Some analysts suggest that recent gains in Treasury yields and the dollar reflect market optimism for a Trump victory. However, polls indicate a highly competitive race, implying that a Democratic win could lead to market volatility.

Analysts believe that only seven states are truly competitive. However, a poll released on Saturday showed a surprising lead for Harris in Iowa, a state where Trump secured easy wins in the last two elections.

2- Federal Reserve Meeting:
The Federal Reserve is expected to announce a 25 basis point rate cut at the conclusion of its latest meeting on Thursday, with expectations of another cut in December following a 50 basis point reduction in September.

Friday’s nonfarm payroll report confirmed a slowdown in job growth for October due to strikes and weather disruptions, bolstering expectations for a rate cut. Job growth for the previous two months was revised downward, indicating a gradual cooling in the labor market.

Investors will be closely watching the Fed’s statement and comments by Chair Jerome Powell in the post-meeting press conference to see if officials believe the economy remains strong and if they might slow the pace of rate cuts accordingly.

3- Bank of England Rate Cut:
The Bank of England meets on Thursday, and it is expected to cut rates by 25 basis points, following a similar move in August – the first in over four years.
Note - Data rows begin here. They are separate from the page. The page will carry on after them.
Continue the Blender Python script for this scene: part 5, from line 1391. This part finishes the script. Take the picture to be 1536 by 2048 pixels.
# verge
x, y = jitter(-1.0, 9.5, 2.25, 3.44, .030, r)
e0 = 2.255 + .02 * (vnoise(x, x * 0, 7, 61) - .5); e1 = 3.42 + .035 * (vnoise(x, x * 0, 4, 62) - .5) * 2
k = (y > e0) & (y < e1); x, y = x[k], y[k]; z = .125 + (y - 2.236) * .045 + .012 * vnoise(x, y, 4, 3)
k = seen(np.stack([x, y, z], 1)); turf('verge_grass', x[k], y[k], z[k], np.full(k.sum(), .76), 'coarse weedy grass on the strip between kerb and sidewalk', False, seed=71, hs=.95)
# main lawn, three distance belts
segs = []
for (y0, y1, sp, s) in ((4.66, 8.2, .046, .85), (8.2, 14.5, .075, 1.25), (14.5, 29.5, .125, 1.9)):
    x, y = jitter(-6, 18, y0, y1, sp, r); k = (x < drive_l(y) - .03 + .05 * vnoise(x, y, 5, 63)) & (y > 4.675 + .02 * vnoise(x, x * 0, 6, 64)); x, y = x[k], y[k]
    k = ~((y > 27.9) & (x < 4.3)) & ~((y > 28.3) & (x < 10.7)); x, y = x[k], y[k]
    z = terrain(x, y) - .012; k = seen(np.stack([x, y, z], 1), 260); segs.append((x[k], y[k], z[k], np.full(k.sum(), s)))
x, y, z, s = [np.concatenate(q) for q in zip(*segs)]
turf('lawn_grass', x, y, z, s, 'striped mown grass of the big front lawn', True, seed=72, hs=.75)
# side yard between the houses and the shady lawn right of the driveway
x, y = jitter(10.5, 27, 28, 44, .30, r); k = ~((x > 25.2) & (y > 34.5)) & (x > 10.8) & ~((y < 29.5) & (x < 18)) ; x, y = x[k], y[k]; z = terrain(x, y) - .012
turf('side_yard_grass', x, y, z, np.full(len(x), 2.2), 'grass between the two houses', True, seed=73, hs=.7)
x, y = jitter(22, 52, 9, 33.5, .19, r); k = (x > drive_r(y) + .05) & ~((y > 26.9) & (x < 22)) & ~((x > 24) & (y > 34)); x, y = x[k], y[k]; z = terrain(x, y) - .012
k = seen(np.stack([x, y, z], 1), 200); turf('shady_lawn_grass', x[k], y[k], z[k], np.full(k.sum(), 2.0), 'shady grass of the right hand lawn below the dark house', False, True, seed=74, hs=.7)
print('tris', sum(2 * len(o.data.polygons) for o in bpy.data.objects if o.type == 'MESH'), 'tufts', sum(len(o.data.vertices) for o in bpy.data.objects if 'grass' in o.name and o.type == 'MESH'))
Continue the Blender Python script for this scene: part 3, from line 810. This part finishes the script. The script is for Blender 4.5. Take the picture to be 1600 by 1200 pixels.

This decision could attract additional attention, given it follows the release of a new government budget.

Investors have scaled back their expectations for additional BoE rate cuts next year, as the government’s recent high-spending budget has pushed U.K. borrowing costs to their highest level this year.

Meanwhile, the Reserve Bank of Australia is expected to keep its key interest rate unchanged on Tuesday and through the rest of the year, due to strong economic activity and steady core inflation, prompting a more cautious approach.